**THE INPUT:**
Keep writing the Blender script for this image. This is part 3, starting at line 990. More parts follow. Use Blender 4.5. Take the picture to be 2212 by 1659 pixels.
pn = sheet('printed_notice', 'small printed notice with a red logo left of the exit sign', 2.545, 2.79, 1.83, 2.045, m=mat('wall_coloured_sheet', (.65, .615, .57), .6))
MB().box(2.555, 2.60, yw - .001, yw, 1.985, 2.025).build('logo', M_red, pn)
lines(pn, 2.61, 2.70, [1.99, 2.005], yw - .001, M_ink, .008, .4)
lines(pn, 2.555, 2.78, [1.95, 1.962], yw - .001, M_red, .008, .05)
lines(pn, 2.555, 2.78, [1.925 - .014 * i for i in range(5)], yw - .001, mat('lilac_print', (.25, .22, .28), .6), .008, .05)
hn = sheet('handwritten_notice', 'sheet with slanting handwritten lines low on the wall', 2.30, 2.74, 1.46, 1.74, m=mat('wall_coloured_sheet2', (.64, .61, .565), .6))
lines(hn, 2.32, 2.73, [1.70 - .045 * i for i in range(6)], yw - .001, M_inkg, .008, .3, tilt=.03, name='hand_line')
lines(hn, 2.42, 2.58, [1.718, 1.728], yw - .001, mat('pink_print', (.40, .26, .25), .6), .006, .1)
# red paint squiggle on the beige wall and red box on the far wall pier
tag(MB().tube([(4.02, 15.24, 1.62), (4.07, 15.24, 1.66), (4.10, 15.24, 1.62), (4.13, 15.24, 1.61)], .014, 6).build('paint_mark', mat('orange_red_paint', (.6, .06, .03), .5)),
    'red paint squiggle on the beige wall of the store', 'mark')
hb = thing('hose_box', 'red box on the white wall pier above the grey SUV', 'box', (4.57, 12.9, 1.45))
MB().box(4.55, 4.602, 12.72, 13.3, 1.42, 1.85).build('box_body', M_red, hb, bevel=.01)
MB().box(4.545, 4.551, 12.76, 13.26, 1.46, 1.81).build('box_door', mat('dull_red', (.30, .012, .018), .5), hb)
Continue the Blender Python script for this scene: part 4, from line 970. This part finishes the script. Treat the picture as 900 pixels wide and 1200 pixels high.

**AIM OF THE TASK:**
Say how many lines of the data include the word "picture". Nothing other than the number should be given.

**COMPLETE ANSWER:**
2